An interesting take, but one that was immediately disproved upon my first visit to Shanahan’s (5085 S. Syracuse St., 303-770-3600): There was no mistaking that Shanahan had gone all out and clearly did not want the place to fail. As I sat at the wide bar at the front of the house, sipping a $16 merlot I’m not qualified to appreciate and marveling at the red-blazered geriatric across from me and his wife (who had make-up job that could only have been applied with a shotgun), I wondered why it is that some people, the richer they get, the less taste they seem to have, while others, like Shanny, seem to have the balance figured out.

The curved, mahogany walls, the futuristic fireplace that warmed both the space and the patio—sure, it was probably picked by some consultant, but it was downright elegant, and Shanny ultimately approved it. And, yes, parts of the dining room felt like the conference hall of a Radisson, and the restaurant is located in the central holy suburban hell that is the Denver Tech Center, but those thoughts all went away when my $39 USDA prime grade New York strip appeared.

“If the steak is too rare, you can cut it open, and the heat from the plate will cook it more,” my overzealous server informed me three times, as if the concept had been invented that very night. She hovered over me and waited for me to cut open my steak. I cut. She spoke.

“The heat from the plate will cook it more.”

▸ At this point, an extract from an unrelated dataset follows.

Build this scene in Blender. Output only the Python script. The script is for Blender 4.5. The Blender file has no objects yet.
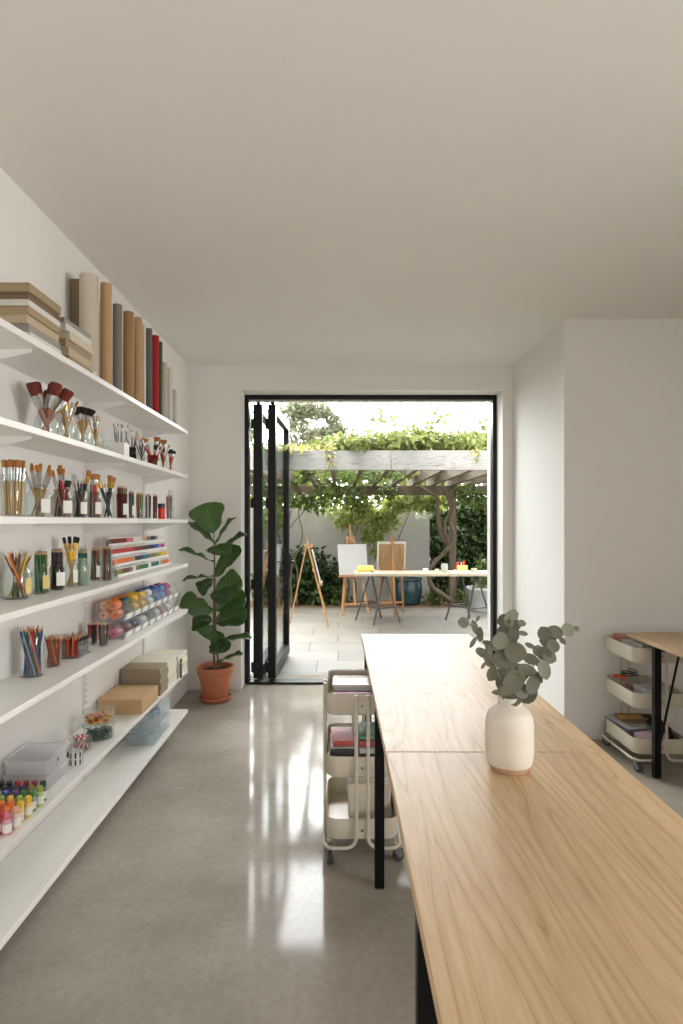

Blink, blink. Smile, smile.

She also brought me a football-sized skillet of garlic mashed-potatoes and a blue cheese wedge salad big as a playbook, and I left happy and stuffed, breezing past encased Vince Lombardi trophies. I wondered to myself: Is this place maybe even actually better than Elway’s? Did the “mastermind” just pull one over on good ol’ No. 7? Regardless, though, after one meal at Shanny’s new joint, I won’t be able to afford to dine at either there or Elway’s for a long, long time. Fortunately, I hear Josh McDaniels is thinking about opening a Chick-Fil-A.